## EXERCISE OBJECTIVE
Tally every line of the material that includes "scene", then give the tally and nothing else.
Begin PROVIDED MATERIAL
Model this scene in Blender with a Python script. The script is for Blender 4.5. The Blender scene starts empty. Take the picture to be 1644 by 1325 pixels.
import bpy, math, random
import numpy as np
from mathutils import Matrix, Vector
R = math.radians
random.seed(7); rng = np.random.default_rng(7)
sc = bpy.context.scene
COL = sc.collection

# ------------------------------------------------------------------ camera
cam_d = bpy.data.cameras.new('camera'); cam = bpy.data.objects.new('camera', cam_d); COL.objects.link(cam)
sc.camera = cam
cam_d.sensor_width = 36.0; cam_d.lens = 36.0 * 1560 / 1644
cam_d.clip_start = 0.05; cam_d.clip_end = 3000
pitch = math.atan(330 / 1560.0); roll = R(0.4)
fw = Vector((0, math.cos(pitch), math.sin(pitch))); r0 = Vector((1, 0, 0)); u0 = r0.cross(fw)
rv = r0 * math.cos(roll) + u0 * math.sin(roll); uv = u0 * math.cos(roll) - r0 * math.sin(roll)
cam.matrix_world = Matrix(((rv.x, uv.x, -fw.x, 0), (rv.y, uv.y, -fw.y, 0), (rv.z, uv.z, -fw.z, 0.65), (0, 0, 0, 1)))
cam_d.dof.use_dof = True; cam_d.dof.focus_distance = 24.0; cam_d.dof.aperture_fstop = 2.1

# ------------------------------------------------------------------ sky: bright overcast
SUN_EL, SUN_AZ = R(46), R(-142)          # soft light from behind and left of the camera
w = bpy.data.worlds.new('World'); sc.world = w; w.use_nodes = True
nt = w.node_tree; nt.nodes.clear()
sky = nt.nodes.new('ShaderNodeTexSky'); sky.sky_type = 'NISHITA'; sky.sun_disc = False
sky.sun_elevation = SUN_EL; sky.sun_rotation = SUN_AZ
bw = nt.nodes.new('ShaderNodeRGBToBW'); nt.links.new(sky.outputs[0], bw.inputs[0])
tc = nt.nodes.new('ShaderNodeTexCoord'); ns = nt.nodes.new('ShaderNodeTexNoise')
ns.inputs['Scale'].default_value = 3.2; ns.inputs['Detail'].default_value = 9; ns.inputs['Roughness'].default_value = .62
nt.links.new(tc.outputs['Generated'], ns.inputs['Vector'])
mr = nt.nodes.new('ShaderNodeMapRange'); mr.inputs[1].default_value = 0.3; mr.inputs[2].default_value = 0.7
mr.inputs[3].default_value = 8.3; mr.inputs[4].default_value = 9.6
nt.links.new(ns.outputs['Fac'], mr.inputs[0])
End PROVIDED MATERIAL
## REPLY TO THE TASK
2